You can't form a Lorentz scalar with only one derivative, since $\partial_\mu \phi$ is a one-form and without breaking rotational invariance there is no vector to take an inner product with. The next possibility is two derivatives. The only allowable term is
$$
\frac{1}{2} \left( \partial_\mu \phi \right) \left( \partial^\mu \phi \right)
\underset{\text{parts}}{\sim}
- \frac{1}{2} \phi \partial^2 \phi
$$
This term doesn't have a unitful coefficient, because the two $\phi$'s and two $\partial$'s make it have units $[M^4]$ already. A term $m \partial^2 \phi$ is equivalent to $0$ by integration by parts, so with no boundary and fields that die off at infinity they don't matter. A term like $m(x) \partial^2 \phi$ would contribute, but breaks translational invariance.
What about three derivatives? Same as with one - there is no four-vector to contract the third derivative with, so this is impossible without breaking rotational (and possible translational) invariance with some preferred four-vector field $v^\mu(x)$.

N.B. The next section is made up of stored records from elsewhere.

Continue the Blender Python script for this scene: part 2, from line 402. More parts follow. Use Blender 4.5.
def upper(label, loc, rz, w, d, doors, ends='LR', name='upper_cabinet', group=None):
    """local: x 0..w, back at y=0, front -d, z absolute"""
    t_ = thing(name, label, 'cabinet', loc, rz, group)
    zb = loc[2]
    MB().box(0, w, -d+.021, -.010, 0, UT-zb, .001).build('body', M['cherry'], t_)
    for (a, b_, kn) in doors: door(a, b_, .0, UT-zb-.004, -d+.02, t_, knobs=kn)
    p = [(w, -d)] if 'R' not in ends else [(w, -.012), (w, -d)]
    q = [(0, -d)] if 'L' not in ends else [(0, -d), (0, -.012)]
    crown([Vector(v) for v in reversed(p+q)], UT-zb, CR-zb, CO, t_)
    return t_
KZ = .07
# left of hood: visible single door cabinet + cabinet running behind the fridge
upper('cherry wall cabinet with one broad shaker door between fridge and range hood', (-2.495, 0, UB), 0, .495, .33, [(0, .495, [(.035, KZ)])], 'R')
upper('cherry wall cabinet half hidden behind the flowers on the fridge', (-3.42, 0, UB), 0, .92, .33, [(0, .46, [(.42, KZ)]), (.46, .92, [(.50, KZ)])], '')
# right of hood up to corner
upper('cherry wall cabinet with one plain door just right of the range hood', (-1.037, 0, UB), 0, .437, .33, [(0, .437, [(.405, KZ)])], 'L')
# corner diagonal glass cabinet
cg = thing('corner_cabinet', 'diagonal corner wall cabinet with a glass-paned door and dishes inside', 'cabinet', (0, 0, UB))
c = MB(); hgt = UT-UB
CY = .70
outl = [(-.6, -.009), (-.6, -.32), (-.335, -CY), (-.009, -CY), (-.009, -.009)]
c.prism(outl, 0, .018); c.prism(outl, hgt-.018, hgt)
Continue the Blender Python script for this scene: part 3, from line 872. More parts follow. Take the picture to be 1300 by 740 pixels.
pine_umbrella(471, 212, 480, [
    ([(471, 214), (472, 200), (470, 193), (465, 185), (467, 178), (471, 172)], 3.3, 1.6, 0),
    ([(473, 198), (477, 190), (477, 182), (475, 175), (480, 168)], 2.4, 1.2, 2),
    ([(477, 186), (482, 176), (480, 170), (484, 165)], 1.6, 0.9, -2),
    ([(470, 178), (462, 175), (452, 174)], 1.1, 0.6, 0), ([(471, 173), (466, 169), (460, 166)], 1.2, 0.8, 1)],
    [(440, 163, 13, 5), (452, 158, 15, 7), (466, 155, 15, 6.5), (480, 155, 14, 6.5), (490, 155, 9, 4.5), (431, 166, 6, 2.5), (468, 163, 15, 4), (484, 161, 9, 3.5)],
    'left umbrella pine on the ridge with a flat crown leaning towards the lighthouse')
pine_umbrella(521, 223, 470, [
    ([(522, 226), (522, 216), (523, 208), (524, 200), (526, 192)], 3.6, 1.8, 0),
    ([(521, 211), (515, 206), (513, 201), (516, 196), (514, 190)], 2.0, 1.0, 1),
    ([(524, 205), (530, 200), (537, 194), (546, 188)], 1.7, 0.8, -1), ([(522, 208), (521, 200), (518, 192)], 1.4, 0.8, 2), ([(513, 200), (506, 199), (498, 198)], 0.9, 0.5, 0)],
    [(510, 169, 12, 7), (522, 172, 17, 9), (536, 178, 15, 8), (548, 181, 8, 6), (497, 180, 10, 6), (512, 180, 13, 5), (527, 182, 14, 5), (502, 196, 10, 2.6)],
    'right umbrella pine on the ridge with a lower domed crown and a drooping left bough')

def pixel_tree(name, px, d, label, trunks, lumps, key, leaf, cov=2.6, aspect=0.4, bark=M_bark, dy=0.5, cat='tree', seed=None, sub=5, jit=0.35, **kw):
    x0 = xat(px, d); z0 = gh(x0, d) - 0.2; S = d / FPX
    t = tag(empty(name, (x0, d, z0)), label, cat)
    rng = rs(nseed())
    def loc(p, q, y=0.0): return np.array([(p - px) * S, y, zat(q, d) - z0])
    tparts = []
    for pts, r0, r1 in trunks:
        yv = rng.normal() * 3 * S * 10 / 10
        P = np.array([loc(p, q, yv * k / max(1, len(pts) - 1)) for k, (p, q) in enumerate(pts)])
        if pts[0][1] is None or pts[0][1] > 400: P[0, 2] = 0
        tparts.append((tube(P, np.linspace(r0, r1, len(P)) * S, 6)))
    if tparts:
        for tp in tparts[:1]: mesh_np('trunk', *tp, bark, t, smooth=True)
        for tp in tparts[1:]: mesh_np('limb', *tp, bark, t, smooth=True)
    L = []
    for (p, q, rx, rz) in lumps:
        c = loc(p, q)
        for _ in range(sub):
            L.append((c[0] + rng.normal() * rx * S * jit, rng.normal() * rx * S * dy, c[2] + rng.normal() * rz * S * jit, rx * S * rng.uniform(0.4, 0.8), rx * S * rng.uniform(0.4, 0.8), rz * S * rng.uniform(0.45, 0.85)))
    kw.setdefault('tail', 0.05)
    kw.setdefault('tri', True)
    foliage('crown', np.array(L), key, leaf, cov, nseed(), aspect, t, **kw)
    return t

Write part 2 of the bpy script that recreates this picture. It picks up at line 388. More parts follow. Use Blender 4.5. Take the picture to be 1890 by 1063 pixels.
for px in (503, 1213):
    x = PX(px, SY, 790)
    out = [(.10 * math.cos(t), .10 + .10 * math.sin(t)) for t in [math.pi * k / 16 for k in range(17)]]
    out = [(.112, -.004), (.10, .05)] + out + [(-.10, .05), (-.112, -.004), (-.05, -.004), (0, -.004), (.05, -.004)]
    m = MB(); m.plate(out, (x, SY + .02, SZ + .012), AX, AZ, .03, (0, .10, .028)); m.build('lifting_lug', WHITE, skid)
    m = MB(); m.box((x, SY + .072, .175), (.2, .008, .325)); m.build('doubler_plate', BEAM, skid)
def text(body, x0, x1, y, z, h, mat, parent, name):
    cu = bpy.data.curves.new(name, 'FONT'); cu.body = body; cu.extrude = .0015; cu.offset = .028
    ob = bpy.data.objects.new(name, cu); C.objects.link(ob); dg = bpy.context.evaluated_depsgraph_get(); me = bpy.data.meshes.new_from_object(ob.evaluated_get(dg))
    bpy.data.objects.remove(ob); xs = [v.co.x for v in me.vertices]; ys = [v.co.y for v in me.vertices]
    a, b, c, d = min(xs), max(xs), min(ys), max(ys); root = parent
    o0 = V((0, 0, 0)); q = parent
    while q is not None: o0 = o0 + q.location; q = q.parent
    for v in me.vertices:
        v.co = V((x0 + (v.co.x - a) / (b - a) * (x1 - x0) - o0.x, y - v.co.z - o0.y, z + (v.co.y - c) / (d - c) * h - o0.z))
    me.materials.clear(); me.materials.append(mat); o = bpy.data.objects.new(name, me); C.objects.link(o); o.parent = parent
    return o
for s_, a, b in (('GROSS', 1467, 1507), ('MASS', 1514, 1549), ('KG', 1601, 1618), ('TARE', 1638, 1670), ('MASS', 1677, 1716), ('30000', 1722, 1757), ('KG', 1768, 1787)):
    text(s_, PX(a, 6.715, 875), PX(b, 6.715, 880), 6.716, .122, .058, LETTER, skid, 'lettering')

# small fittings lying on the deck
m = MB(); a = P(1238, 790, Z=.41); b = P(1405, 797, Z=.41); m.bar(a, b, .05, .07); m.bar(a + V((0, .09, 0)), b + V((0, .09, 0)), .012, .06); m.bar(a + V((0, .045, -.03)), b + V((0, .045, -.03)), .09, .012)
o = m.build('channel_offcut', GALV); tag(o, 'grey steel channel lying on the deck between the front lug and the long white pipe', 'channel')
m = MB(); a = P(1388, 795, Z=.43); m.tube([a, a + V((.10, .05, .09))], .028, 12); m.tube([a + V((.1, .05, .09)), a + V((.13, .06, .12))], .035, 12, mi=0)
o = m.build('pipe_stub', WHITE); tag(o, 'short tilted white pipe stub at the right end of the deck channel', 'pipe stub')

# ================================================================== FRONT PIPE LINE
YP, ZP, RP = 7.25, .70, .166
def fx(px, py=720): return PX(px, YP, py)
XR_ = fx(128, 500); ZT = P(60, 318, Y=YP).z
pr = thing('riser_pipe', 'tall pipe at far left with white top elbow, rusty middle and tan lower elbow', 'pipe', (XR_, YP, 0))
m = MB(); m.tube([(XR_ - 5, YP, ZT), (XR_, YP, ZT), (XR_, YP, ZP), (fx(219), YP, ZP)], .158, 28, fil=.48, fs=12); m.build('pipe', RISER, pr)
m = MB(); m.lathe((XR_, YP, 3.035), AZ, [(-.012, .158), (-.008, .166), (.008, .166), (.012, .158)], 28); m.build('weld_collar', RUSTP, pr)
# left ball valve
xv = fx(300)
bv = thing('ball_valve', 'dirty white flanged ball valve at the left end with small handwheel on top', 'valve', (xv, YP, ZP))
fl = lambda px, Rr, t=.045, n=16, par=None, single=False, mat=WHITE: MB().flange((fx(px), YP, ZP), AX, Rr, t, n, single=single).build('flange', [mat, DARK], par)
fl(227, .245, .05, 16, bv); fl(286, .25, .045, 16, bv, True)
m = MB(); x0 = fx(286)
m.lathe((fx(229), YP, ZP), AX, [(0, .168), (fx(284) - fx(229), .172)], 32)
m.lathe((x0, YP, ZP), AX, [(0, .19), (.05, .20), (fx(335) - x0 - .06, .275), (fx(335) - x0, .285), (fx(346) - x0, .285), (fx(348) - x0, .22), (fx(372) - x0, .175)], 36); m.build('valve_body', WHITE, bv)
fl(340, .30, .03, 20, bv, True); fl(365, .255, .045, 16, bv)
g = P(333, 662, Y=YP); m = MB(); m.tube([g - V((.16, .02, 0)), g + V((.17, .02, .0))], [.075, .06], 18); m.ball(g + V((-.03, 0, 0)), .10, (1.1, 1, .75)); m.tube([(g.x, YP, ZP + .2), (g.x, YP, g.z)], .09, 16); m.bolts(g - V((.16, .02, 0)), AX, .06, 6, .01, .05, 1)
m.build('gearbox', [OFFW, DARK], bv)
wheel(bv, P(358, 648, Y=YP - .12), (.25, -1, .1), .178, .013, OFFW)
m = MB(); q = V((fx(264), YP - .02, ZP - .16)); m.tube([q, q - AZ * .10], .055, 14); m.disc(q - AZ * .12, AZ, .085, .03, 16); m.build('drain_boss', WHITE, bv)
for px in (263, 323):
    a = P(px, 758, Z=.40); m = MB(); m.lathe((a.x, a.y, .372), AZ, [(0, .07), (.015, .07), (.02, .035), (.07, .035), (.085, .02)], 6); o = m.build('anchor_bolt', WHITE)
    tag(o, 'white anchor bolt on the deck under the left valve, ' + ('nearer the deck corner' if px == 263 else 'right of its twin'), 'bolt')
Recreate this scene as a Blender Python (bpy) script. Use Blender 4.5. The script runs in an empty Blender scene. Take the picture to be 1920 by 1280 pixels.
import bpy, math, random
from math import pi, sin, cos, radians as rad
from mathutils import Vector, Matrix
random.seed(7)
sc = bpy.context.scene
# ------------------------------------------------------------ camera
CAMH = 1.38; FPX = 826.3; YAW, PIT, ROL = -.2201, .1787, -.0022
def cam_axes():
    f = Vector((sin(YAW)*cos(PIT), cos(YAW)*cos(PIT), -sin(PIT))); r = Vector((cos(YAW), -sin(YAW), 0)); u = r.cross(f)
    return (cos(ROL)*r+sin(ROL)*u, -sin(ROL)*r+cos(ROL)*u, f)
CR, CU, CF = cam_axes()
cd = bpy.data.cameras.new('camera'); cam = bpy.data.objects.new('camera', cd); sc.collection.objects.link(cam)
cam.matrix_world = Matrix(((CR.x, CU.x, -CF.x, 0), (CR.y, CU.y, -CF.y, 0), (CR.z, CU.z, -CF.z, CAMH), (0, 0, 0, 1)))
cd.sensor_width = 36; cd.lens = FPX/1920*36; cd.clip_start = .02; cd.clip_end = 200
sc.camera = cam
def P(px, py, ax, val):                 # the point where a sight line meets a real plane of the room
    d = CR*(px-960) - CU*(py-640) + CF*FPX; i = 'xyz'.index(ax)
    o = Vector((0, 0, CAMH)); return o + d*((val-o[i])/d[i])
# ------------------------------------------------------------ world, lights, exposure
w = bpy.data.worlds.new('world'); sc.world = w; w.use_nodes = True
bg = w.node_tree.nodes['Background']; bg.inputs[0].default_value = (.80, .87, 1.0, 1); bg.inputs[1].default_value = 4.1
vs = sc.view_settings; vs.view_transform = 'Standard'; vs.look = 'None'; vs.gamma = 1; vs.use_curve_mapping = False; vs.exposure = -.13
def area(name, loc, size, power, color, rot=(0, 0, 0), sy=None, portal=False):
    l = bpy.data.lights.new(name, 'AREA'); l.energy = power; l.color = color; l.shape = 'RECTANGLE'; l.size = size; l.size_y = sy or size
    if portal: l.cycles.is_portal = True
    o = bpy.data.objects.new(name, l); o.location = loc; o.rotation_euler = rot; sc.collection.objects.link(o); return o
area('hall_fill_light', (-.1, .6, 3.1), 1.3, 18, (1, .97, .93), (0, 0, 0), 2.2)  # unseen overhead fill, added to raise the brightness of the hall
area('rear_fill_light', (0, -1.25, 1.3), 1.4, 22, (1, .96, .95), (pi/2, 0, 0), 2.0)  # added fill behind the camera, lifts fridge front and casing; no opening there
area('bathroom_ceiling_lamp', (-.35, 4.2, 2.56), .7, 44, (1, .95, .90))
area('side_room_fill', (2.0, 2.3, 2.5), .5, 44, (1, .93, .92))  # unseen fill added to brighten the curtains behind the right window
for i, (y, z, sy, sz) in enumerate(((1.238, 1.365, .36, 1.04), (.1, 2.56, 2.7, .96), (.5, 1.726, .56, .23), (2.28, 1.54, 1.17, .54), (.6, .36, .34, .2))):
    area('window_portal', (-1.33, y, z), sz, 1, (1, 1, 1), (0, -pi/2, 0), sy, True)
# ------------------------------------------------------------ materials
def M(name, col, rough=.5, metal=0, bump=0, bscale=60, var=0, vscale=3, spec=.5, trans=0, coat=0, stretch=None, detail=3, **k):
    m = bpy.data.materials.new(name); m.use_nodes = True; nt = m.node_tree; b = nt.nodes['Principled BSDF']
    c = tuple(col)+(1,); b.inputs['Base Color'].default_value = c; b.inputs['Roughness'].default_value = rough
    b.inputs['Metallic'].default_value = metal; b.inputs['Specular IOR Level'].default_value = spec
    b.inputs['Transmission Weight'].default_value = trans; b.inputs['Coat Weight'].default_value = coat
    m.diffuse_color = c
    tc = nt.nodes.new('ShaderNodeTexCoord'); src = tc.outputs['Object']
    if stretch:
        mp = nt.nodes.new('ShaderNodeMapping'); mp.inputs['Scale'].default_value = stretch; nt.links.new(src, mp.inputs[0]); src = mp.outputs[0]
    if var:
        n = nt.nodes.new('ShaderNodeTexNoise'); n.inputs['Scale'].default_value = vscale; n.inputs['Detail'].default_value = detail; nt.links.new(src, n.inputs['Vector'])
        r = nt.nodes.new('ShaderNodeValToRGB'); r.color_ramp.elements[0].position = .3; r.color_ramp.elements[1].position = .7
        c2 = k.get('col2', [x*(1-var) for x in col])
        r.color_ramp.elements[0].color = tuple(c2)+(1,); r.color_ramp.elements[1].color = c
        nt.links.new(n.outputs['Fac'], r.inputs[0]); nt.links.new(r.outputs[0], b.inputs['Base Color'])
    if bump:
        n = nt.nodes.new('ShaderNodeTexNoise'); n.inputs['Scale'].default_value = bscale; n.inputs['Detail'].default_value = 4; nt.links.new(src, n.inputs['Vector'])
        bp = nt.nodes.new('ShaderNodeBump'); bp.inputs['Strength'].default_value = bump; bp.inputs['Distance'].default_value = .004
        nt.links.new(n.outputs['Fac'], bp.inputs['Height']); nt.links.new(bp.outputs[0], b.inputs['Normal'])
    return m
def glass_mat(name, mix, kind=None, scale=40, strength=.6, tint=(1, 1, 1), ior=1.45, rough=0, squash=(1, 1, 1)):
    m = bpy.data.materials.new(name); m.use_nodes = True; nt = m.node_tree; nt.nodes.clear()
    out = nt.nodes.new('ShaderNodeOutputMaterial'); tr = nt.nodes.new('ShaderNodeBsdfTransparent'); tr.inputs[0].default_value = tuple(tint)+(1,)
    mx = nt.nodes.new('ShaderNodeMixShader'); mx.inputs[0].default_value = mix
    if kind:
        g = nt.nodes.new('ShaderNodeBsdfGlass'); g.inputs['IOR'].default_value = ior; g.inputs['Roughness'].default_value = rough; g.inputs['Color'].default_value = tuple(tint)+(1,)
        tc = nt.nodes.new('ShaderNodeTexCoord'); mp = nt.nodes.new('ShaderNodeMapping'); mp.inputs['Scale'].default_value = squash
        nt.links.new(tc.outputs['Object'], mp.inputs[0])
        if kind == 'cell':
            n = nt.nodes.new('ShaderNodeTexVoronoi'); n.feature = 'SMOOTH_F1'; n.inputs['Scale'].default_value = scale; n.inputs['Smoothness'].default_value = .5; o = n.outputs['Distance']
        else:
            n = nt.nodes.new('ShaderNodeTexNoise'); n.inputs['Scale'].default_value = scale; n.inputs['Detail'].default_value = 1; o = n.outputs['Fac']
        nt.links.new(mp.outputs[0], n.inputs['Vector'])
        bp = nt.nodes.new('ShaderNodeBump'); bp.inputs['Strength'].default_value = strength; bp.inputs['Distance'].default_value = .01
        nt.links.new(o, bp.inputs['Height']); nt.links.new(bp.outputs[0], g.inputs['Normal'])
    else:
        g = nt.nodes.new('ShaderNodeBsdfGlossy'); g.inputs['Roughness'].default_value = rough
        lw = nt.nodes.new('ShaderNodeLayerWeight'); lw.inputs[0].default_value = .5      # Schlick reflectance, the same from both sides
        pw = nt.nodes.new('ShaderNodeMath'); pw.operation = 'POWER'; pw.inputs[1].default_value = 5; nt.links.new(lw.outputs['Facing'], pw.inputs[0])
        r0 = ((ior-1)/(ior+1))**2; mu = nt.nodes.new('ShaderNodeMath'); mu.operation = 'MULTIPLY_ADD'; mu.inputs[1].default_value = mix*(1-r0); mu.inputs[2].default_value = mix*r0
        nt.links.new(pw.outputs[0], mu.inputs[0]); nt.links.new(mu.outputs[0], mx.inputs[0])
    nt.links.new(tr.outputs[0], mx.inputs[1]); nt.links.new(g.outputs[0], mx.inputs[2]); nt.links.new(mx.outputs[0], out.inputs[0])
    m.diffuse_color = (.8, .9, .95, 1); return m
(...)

The next possibility is four derivatives. A generic possibility is
$$
\frac{1}{\Lambda^2} \left( \partial^2 \phi \right)^2
$$
Because of the four derivatives and two appearances of $\phi$, the term needs a coefficient with units $[M^{-2}]$, which is why I've added $1/\Lambda^2$ where $\Lambda \sim [M]$. An inclusion of this term requires a mass scale $\Lambda$. Like the Fermi four-fermion theory, this would violate unitarity at energies $\sqrt{s} \gg \Lambda$.
You can go through the same exercise for spin-1/2 and spin-1 fields and reach much the same conclusion, although the details will be different.